I don't have any stats on winning team owners but the increase in multi-truck teams suggests to me a decline in the number of winning Truck owners.

The biggest stat that jumps out at me - since 2005 Toyotas have won nearly 50% of the series races.

Also remember one of the unstated (or understated) rationales for the series - it was supposed to be a stand-alone series (remember when they raced Bristol in mid-June and Fontana in July? They used to race at New Hampshire the day after the Brickyard 400 and also raced on the Friday night before the Winston 500 in October, and on and on) and the implied hope was that the series would be built up enough that it would replaced some Winston Cup dates on smaller tracks and thus free up those dates for Fontana, Texas, etc. That rationale disappeared by 2000.

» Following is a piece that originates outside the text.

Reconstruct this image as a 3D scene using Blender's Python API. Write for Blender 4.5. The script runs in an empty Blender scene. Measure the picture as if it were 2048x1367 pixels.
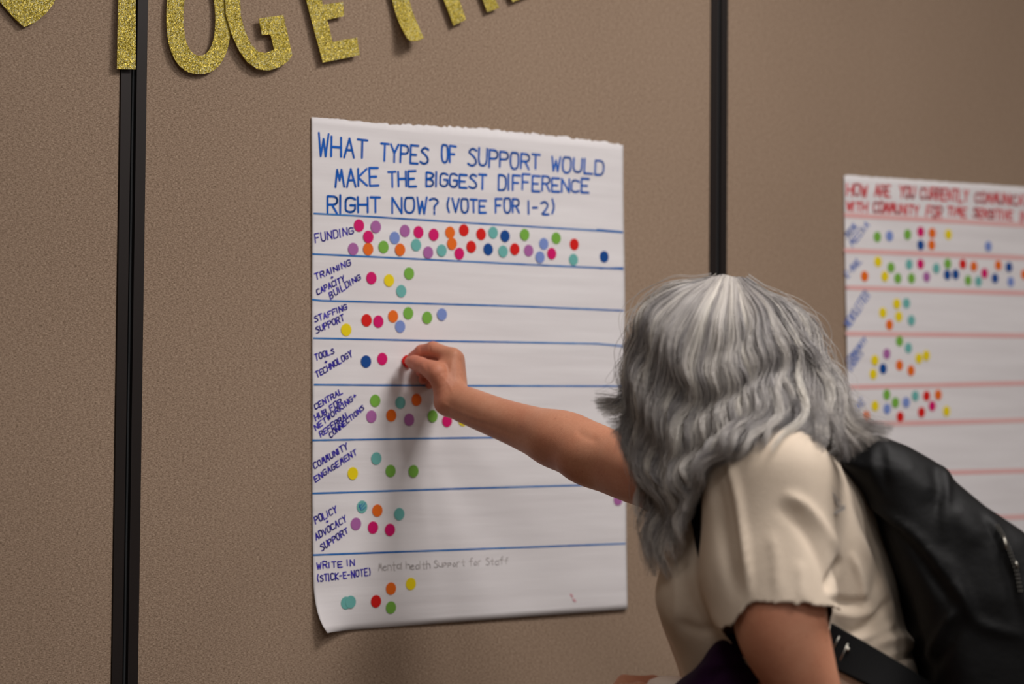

If we're going to eliminate a

If we're going to eliminate a series, can it be the Nationwide Series (Cup Light) instead? This series used to be a great one in the 80's and early 90's, but since about 1997 it's been ruined by Cup teams using the series as a seat time/testing series. The races are almost always won by a Cup driver unless the race happens to be at a track where they decide not to participate (which has become painfully rare). The disparity between the Cup participants and the "regulars" is greater than it ever has been. The Cup drivers use up all of the good sponsors for the series, and the "regulars" are left to fight for the scraps, if there are any. If NASCAR ran this series right, it could be really great. Limit the Cup regulars to 5 starts per season in the Nationwide Series, and no more than 5 Cup drivers in any one race. No current Cup driver that had been in the Cup Series more than 3 years could race in Nationwide Series. Keep the Cup out of Nationwide, and it might be worth watching again.

As for the truck series, expenses may be threatening its existence, but the racing sure isn't. It's more entertaining than the Cup Series, and the racing is better. I look forward to another great season this year.